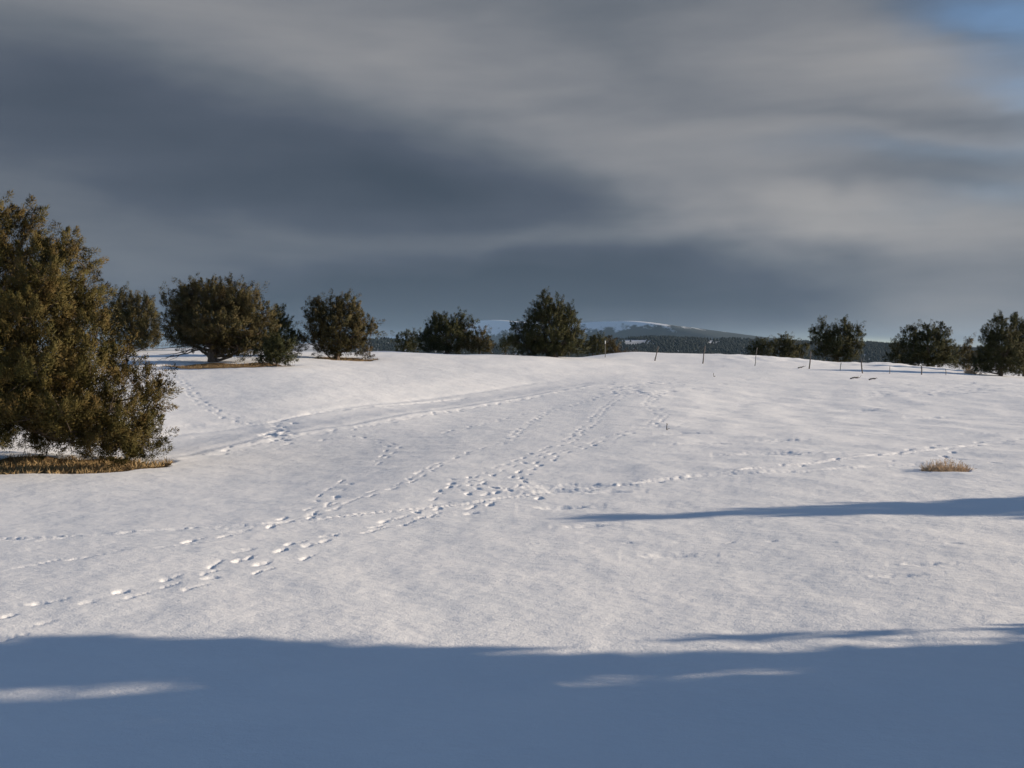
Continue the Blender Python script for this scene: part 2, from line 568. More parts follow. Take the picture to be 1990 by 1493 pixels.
walk([(365, 756), (402, 800)], 0.8, 0.12, 0.13, 0.07, 0.10)
for k in range(34):                                        # trampled spot in the lane
    q = ground_px(random.gauss(537, 14), random.gauss(840, 14))
    stamp(q[0], q[1], random.uniform(0, 3.1), 0.14, 0.07, random.uniform(0.03, 0.09), 0.2, 1.8)
walk([(380, 884), (520, 856), (700, 832), (860, 802), (1000, 780), (1140, 752)], 0.55, 0.16, 0.15, 0.07, 0.11)
walk([(420, 880), (560, 866), (720, 838)], 0.9, 0.25, 0.15, 0.07, 0.10)
walk([(640, 770), (740, 768), (820, 776), (880, 772)], 1.2, 0.5, 0.18, 0.09, 0.10, miss=0.2)
walk([(860, 842), (930, 828), (1000, 808), (1100, 788)], 0.7, 0.1, 0.16, 0.06, 0.07)
for k in range(70):                                        # trampled end of the lane
    q = ground_px(random.gauss(1240, 70), 762 - random.random() ** 1.5 * 20 + random.gauss(0, 5))
    stamp(q[0], q[1], random.uniform(-0.5, 0.6), 0.24, 0.10, random.uniform(0.03, 0.09), 0.25, 1.8)
for k in range(80):                                        # scuffed snow far right
    q = ground_px(random.uniform(1690, 1990), random.uniform(742, 772))
    stamp(q[0], q[1], random.uniform(-0.4, 0.4), random.uniform(0.2, 0.5), random.uniform(0.10, 0.18), random.uniform(0.03, 0.08), 0.2, 1.6)
for px, py, ln, dp in ((1490, 881, 0.55, 0.13), (1105, 945, 0.55, 0.12), (1090, 955, 0.4, 0.1), (1520, 856, 0.3, 0.1), (1325, 842, 0.35, 0.1), (1820, 812, 0.5, 0.13), (1715, 846, 0.3, 0.1), (1905, 843, 0.45, 0.1), (1275, 830, 0.3, 0.12),
                       (1180, 957, 0.3, 0.07), (1140, 1024, 0.22, 0.06), (1090, 987, 0.3, 0.07), (1300, 1078, 0.25, 0.05), (1745, 1120, 0.2, 0.04), (1790, 1098, 0.16, 0.05), (1680, 797, 0.6, 0.12), (1360, 862, 0.5, 0.08), (1640, 880, 0.3, 0.06)):
    q = ground_px(px, py)
    stamp(q[0], q[1], 0.05, ln, ln * 0.42, dp * 0.7, 0.2, 1.3)
# old ski or sled line across the field
rut([(0, 1049), (180, 1042), (330, 1030), (520, 1020), (700, 1001), (850, 986), (1000, 966), (1110, 954)], 0.06, 0.034, 0.5, 0.2)
rut([(1180, 945), (1400, 921), (1580, 899), (1750, 880), (1985, 857)], 0.09, 0.03, 0.4, 0.4)
rut([(520, 813), (640, 790), (720, 783), (900, 768)], 0.14, 0.035, 0.4, 0.35)
rut([(330, 822), (450, 815), (540, 806)], 0.12, 0.03, 0.4, 0.4)
rut([(1400, 922), (1560, 917), (1720, 905), (1800, 903)], 0.10, 0.03, 0.4, 0.3)
CUT *= 1 + 0.35 * pnoise(XX / 0.09, YY / 0.11)
ZZ += CUT + LIP * (CUT > -0.02)

# snow-free wells under the junipers
WELLS = []


def well(cx, cy, ax, ay, dep, ang=0.0):
    c, s = math.cos(ang), math.sin(ang)
    X, Y = XX - cx, YY - cy
    u, v = (X * c + Y * s) / ax, (-X * s + Y * c) / ay
    th = np.arctan2(v, u)
    e = np.hypot(u, v) * (1 + 0.10 * np.sin(3 * th + cx) + 0.06 * np.sin(7 * th + cy))
    ZZ[...] -= dep * (1 - sstep(e, 0.80, 1.02))
    WELLS.append((cx, cy, ax, ay, dep, ang))


wb = ground_px(110, 906); well(wb[0], wb[1] + 0.3, 2.75, 1.7, 0.16)
wa = ground_px(430, 712); well(wa[0] + 0.2, wa[1] + 0.6, 4.0, 1.8, 0.16)
wc = ground_px(655, 698); well(wc[0] + 0.3, wc[1] + 0.6, 2.4, 1.6, 0.14)
wt = ground_px(1838, 914); well(wt[0], wt[1], 0.44, 0.5, 0.07)

V = np.stack([XX, YY, ZZ], -1).reshape(-1, 3)
I = np.arange(nr * na).reshape(nr, na)
J = np.roll(I, -1, axis=1)
quads = np.stack([I[:-1].ravel(), I[1:].ravel(), J[1:].ravel(), J[:-1].ravel()], -1)
# orientation: upward normals
centre = len(V)
V = np.vstack([V, [[0, 0, float(base_z(np.array([0.]), np.array([0.]))[0])]]])


def mat_new(name):
    m = bpy.data.materials.new(name)
    m.use_nodes = True
    T = NT(m.node_tree)
    bs = m.node_tree.nodes['Principled BSDF']
    return m, T, bs


# snow: near-white, faint soil tint and fine crystalline relief
snow, T, bs = mat_new('snow')
geo = T.add('ShaderNodeNewGeometry')
pos = geo.outputs['Position']
n1 = T.noise(T.mapping(pos, (0.5, 0.6, 0.5)), 1.0, 5.0, 0.6)
col = T.ramp(n1.outputs[0], [(0.3, (0.80, 0.82, 0.85)), (0.7, (0.88, 0.885, 0.90))])
T.l.new(col, bs.inputs['Base Color'])
bs.inputs['Roughness'].default_value = 0.75
bs.inputs['Specular IOR Level'].default_value = 0.2
cdat = T.add('ShaderNodeVectorMath'); cdat.operation = 'LENGTH'; T.l.new(pos, cdat.inputs[0])
fd = T.smooth(cdat.outputs['Value'], 8, 70, 1.0, 1.2)
g1 = T.noise(pos, 55.0, 3.0, 0.65)
g2 = T.noise(T.mapping(pos, (1, 1.5, 1), rot=(0, 0, 0.5)), 5.5, 4.0, 0.6)
b1 = T.add('ShaderNodeBump'); b1.inputs['Distance'].default_value = 0.010; T.l.new(T.m('MULTIPLY', fd, 0.42), b1.inputs['Strength']); T.l.new(g1.outputs[0], b1.inputs['Height'])
b2 = T.add('ShaderNodeBump'); b2.inputs['Distance'].default_value = 0.045; T.l.new(T.m('MULTIPLY', fd, 0.38), b2.inputs['Strength']); T.l.new(g2.outputs[0], b2.inputs['Height']); T.l.new(b1.outputs[0], b2.inputs['Normal'])
T.l.new(b2.outputs[0], bs.inputs['Normal'])

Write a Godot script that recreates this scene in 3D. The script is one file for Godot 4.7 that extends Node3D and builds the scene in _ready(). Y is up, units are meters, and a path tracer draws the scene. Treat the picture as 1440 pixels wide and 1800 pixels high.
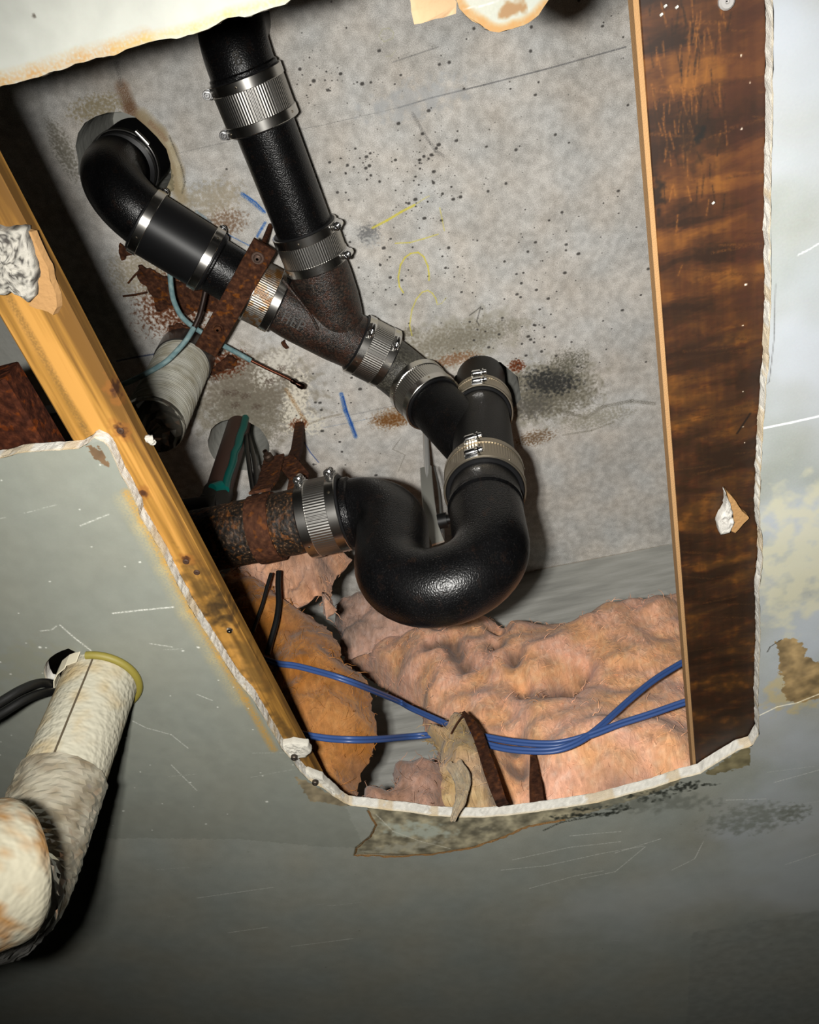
extends Node3D
# A hole cut in a plasterboard ceiling: cast-iron drains under a concrete slab, lit by a hand-held lamp.
# Heights: camera 1.75 m, plasterboard underside 2.28 m, slab soffit 3.08 m. Battens run along z.

const UNDER := 2.28      # underside of the plasterboard
const BOARD := 2.2927    # top of the plasterboard, underside of the battens
const SOFFIT := 3.08     # underside of the concrete slab
const R := 0.0425        # outside radius of the 3 inch drain

var rng := RandomNumberGenerator.new()
var used := {}
var na := FastNoiseLite.new()
var nb := FastNoiseLite.new()
var nc := FastNoiseLite.new()


# ---------------------------------------------------------------- geometry
class Geo:
	var v := PackedVector3Array()
	var n := PackedVector3Array()
	var uv := PackedVector2Array()
	var ix := PackedInt32Array()

	func grid(rows: Array, wrap := false, flip := false) -> void:
		var rr := rows.size()
		var cc: int = rows[0].size()
		var base := v.size()
		for i in rr:
			var row: PackedVector3Array = rows[i]
			var up: PackedVector3Array = rows[maxi(i - 1, 0)]
			var dn: PackedVector3Array = rows[mini(i + 1, rr - 1)]
			for j in cc:
				var a := maxi(j - 1, 0)
				var b := mini(j + 1, cc - 1)
				if wrap:
					a = (j + cc - 1) % cc
					b = (j + 1) % cc
				var nn := (row[b] - row[a]).cross(dn[j] - up[j])
				if nn.length_squared() < 1e-20:
					nn = Vector3.UP
				nn = nn.normalized()
				v.append(row[j])
				n.append(-nn if flip else nn)
				uv.append(Vector2(float(j) / maxi(cc - 1, 1), float(i) / maxi(rr - 1, 1)))
		var last := cc if wrap else cc - 1
		for i in rr - 1:
			for j in last:
				var a := base + i * cc + j
				var b := base + i * cc + (j + 1) % cc
				var c := a + cc
				var d := b + cc
				if flip:
					ix.append_array(PackedInt32Array([a, b, d, a, d, c]))
				else:
					ix.append_array(PackedInt32Array([a, d, b, a, c, d]))

	func tri(a: Vector3, b: Vector3, c: Vector3, want := Vector3.ZERO) -> void:
		var nn := (b - a).cross(c - a)
		if want != Vector3.ZERO and nn.dot(want) < 0.0:
			var t := b
			b = c
			c = t
			nn = -nn
		nn = nn.normalized()
		var k := v.size()
		v.append_array(PackedVector3Array([a, b, c]))
		n.append_array(PackedVector3Array([nn, nn, nn]))
		uv.append_array(PackedVector2Array([Vector2.ZERO, Vector2.ZERO, Vector2.ZERO]))
		ix.append_array(PackedInt32Array([k, k + 2, k + 1]))

	func quad(a: Vector3, b: Vector3, c: Vector3, d: Vector3, want := Vector3.ZERO) -> void:
		tri(a, b, c, want)
		tri(a, c, d, want)

	func fan(ring: PackedVector3Array, want: Vector3) -> void:
		var c := Vector3.ZERO
		for p in ring:
			c += p
		c /= ring.size()
		for k in ring.size():
			tri(c, ring[k], ring[(k + 1) % ring.size()], want)


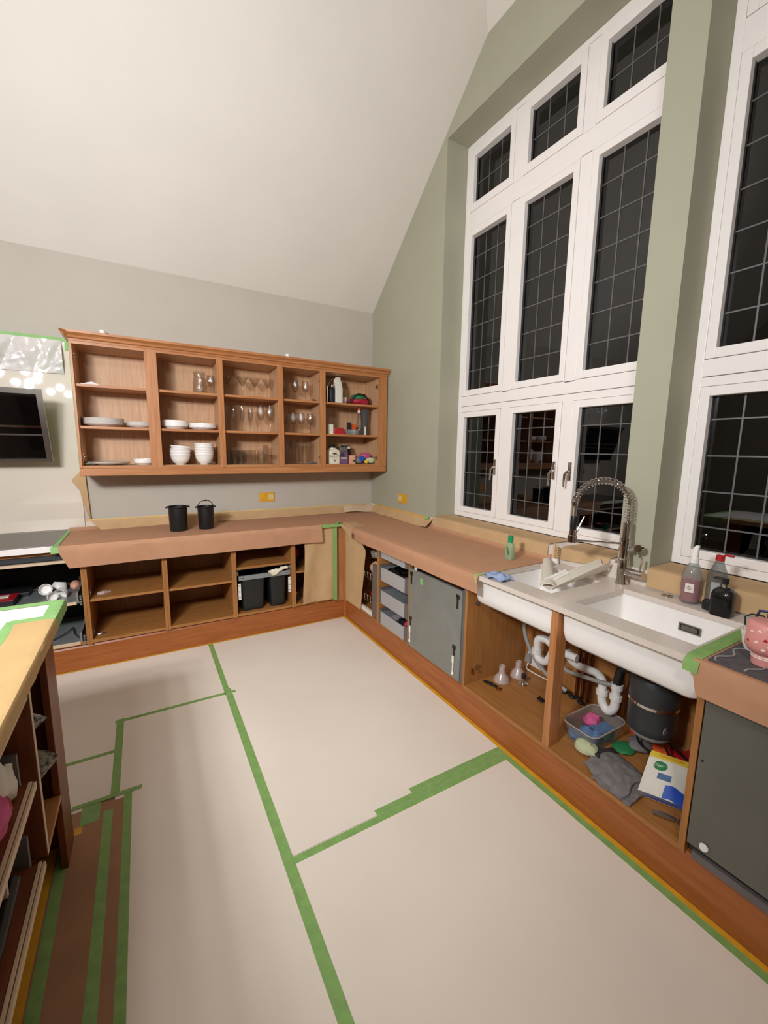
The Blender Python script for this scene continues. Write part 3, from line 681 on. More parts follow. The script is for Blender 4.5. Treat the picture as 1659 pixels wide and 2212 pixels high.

━━━━━━

> **DESCRIPTION OF THE TASK**
Find the word "extends" in the records and pull out each line that has it.

> **FULL ANSWER**
Write a Godot script that recreates this scene in 3D. The script is one file for Godot 4.7 that extends Node3D and builds the scene in _ready(). Y is up, units are meters, and a path tracer draws the scene. Treat the picture as 1440 pixels wide and 1800 pixels high.
extends Node3D